We've read bits and pieces of this history in other volumes. If Harvard's advertising is correct, this is the first English-language overview of WW II in Poland. It is the first such book I have read. Even though I am familiar with this history, reading it all in one sitting is an emotional and spiritual challenge.

Kochanski's style is brisk and no-nonsense. She covers a massive amount of material – addressing diplomacy, military maneuvers, espionage, torture – in the most efficient manner possible. She does not linger over the heartbreaking aspect of her narrative. She does select quotes that do the work of bringing to brief life the emotional impact of massive human evil. These quotes flame out on the page, and, like lit matchsticks, go out quickly, as we return to the forced march through hell. At times, Kochanski's text can be dry. This is especially true of the opening chapters that hurry the reader through a necessary introduction to Polish history. Even when discussing highly contested material, such as the role of Polish non-Jews in the Nazi genocide of Jews, Kochanski is dispassionate and quick. This book will never be a bestseller, but anyone who has any interest in Poland owes it to himself to read it, indeed, to soldier through it.

I am not a historian, and I am not qualified to assess this massive amount of data. I have read professional reviews of "The Eagle Unbowed" and been positively impressed. I've also read two critical reviews of the book, one by Antony Polonsky, the other by John Connelly. Polonsky praises the book on its handling of military history and the Second Polish Republic. Polonsky cites errors of fact, errors that could easily be corrected in subsequent editions.

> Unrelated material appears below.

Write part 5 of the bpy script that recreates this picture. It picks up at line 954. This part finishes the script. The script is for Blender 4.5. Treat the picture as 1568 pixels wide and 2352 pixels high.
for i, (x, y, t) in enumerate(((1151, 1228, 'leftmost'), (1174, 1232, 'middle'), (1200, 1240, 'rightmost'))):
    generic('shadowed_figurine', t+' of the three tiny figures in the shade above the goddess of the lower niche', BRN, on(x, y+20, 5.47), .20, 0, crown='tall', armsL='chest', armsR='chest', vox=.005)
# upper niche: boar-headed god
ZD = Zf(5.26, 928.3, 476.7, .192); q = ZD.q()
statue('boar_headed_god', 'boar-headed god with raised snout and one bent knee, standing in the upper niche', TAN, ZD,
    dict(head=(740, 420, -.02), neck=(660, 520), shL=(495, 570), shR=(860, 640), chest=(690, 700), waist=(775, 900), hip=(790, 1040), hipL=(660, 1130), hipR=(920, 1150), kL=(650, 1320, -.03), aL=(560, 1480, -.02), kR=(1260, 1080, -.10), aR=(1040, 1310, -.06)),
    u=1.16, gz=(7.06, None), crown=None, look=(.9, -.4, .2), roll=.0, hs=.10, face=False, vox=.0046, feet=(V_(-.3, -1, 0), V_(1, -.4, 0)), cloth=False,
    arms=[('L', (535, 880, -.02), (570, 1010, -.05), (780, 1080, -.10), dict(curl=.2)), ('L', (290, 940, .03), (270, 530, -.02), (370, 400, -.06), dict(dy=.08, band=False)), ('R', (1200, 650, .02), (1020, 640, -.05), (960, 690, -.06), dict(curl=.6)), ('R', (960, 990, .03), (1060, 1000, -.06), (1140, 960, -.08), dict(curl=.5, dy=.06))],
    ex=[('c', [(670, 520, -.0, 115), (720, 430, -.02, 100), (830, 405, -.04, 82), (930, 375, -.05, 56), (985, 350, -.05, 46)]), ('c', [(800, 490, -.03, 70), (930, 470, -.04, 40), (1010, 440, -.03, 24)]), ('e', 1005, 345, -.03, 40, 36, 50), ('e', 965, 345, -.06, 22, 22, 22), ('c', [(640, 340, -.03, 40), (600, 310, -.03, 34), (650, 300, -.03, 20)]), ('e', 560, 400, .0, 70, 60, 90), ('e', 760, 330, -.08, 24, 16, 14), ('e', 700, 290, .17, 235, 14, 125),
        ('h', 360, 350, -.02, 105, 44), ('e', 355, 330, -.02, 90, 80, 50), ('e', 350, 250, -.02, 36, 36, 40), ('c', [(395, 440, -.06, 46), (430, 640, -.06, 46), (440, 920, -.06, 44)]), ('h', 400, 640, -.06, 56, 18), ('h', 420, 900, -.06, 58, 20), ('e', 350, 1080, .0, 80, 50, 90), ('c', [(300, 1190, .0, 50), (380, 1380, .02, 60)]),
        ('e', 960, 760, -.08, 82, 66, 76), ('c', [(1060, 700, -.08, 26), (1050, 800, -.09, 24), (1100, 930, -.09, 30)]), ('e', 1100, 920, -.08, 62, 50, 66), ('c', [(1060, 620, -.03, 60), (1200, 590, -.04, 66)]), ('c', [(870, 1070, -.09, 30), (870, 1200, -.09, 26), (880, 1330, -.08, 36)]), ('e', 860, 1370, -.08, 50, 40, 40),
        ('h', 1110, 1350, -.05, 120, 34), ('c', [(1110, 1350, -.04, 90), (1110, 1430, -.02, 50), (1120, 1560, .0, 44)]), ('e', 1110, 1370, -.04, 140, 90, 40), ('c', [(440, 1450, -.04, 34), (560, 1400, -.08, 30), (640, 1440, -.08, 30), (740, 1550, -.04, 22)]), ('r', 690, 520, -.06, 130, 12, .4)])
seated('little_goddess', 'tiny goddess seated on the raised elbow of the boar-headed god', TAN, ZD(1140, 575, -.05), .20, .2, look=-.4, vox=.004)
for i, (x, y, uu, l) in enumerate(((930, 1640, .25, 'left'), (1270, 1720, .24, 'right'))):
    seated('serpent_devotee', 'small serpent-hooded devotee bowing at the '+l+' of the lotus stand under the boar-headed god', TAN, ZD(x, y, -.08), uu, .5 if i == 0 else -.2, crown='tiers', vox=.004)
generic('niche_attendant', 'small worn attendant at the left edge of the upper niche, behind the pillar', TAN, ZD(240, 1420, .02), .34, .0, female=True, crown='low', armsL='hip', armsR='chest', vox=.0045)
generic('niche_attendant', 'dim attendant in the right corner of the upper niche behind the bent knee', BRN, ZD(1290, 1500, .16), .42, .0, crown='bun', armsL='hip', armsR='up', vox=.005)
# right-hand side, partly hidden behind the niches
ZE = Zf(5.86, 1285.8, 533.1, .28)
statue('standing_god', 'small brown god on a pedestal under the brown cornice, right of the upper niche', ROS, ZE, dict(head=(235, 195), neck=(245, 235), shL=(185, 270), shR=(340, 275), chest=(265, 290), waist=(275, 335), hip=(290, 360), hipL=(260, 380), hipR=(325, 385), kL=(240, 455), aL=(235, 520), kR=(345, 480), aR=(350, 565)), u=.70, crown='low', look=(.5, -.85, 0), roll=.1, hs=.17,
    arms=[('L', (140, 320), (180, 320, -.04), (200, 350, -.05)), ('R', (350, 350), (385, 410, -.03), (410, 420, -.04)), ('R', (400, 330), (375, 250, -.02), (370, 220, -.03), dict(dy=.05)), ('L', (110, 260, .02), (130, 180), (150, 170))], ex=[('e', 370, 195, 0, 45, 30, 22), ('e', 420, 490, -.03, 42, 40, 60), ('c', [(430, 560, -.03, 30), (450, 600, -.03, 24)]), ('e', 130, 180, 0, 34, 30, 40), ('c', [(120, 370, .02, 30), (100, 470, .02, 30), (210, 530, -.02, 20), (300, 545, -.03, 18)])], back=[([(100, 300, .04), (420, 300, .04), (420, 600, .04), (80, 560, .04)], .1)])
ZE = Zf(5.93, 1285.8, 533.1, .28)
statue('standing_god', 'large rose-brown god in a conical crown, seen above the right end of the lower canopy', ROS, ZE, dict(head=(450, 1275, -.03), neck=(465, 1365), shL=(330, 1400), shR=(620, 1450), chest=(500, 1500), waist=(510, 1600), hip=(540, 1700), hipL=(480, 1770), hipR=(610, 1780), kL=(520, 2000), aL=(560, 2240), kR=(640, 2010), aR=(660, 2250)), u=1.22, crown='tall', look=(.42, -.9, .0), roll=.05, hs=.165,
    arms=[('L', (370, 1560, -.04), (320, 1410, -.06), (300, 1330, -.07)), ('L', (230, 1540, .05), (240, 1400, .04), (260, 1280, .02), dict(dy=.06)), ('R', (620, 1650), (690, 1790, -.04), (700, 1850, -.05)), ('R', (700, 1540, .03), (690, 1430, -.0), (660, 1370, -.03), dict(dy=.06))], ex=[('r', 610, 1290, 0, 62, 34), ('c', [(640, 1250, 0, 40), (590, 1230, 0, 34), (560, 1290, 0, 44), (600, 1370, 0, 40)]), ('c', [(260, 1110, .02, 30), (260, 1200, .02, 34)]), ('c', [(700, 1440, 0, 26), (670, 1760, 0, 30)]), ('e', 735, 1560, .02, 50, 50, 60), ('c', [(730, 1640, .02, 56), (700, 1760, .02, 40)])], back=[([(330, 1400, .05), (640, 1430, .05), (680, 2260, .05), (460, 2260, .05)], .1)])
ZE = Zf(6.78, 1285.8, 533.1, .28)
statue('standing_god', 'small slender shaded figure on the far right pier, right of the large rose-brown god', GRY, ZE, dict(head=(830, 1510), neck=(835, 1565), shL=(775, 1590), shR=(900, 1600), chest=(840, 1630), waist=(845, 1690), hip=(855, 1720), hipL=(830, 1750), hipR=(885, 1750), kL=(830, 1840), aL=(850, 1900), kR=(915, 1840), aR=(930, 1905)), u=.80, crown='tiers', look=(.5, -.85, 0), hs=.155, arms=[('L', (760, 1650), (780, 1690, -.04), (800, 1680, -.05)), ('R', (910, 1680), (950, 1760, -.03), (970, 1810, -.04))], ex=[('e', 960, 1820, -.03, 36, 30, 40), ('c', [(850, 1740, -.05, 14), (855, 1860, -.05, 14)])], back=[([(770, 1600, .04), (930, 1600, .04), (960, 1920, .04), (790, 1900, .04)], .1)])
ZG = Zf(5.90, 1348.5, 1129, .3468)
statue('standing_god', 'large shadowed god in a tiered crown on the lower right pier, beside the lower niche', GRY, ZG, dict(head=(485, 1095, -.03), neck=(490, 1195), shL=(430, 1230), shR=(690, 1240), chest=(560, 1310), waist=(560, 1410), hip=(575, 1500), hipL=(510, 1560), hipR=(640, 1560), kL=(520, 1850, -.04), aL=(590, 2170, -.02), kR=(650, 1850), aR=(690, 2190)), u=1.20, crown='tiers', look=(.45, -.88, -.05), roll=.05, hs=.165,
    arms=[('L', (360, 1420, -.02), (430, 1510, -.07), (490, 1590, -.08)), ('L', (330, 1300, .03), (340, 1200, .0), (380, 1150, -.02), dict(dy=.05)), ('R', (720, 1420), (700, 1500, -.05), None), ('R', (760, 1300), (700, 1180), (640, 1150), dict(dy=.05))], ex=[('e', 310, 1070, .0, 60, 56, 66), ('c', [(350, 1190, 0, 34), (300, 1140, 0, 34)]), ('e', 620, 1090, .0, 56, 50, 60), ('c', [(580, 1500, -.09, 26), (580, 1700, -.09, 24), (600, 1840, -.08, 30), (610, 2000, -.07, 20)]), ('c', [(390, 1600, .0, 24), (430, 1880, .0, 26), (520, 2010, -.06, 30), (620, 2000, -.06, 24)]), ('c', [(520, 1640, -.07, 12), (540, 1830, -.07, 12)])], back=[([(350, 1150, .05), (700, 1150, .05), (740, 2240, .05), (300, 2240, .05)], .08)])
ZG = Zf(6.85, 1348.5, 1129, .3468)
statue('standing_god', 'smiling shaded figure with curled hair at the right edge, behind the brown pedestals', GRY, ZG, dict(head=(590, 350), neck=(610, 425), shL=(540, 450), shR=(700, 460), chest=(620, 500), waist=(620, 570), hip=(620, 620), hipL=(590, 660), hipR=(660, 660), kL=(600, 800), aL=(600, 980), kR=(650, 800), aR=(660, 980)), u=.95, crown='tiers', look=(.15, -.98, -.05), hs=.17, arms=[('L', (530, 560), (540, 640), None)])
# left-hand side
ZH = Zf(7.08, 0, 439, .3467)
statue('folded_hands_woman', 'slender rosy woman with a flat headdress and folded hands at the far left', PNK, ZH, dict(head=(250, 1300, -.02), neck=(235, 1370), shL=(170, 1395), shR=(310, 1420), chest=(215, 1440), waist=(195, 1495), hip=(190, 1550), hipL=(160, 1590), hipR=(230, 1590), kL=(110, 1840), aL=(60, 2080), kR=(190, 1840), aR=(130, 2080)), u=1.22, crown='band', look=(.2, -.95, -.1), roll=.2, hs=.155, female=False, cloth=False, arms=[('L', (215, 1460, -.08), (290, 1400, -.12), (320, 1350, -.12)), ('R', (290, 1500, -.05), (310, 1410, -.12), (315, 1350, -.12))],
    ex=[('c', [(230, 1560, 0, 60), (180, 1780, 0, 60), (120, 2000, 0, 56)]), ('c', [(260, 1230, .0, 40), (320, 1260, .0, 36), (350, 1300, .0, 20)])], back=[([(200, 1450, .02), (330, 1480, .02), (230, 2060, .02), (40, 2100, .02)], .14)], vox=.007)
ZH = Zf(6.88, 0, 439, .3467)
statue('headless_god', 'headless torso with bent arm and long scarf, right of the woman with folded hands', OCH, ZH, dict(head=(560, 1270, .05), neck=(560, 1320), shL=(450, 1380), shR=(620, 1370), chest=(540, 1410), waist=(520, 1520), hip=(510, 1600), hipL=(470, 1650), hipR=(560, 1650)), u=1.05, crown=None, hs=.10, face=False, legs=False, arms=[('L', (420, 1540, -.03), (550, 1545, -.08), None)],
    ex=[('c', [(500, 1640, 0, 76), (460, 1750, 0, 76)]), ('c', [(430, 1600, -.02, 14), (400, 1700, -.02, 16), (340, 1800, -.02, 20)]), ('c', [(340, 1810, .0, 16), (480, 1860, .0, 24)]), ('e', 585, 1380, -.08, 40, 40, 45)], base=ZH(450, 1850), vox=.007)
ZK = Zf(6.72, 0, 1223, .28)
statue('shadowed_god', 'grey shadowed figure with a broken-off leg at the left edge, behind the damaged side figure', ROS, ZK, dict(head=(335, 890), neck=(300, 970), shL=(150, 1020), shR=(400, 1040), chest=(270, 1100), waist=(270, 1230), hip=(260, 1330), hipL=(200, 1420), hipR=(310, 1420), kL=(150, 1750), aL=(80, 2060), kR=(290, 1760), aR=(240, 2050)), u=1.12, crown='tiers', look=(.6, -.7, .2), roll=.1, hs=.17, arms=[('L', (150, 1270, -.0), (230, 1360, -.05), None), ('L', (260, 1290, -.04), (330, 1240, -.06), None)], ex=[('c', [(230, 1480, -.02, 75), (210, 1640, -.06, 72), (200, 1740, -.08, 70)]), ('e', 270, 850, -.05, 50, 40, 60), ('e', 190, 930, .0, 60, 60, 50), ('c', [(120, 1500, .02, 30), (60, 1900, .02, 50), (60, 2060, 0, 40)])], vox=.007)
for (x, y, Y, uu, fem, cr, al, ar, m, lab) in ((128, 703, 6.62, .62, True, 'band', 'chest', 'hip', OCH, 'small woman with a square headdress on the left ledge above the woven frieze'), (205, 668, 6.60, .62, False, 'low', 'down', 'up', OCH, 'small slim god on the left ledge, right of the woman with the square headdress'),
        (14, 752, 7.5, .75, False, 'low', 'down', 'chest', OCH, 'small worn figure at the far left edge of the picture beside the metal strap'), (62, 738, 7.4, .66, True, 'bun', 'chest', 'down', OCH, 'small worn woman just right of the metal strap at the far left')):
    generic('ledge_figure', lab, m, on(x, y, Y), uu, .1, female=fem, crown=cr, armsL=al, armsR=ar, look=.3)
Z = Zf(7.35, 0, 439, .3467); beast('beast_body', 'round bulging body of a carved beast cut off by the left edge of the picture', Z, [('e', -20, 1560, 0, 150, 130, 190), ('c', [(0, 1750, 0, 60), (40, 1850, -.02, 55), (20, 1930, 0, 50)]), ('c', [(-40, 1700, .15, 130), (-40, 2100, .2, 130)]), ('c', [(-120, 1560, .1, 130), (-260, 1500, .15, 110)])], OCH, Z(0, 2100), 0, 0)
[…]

Polonsky faults the book for not citing recent work by Barbara Engelking, Andrzej Zbikowski and Jan Grabowski, including work that depicts Polish-Jewish relations during World War II in a less favorable light.

In his December 3 review of "The Eagle Unbowed" in The Nation, John Connelly mimes a tone of forced befuddlement. He doesn't understand how Poles can be sometimes stereotyped as noble, and, at other times, as base scum. Connelly's befuddlement might end if he read "Bieganski, The Brute Polak Stereotype." Ironically, Connelly chastises Kochanski for not being aware of current scholarship. This current scholarship, Connelly writes, demonstrates that Poles, inspired by their own anti-Semitism, collaborated with Nazis in the Final Solution. He also criticizes Kochanski for citing anti-Communism as the cause of Polish hostility to Jews, for example, in territory often occupied by the Soviets. In sum, Connelly writes, Kochanski is to be faulted because the Polish viewpoint prevails in her book.

No doubt historians will debate whether or not Kochanski is too soft on, or underrepresents, Polish anti-Semitism, and whether or not the book is representational. I am not an historian, and I can only watch from the sidelines of such a debate. No matter the outcome, the book as it stands now is one that must be read by anyone who wants to talk about Poland during WW II.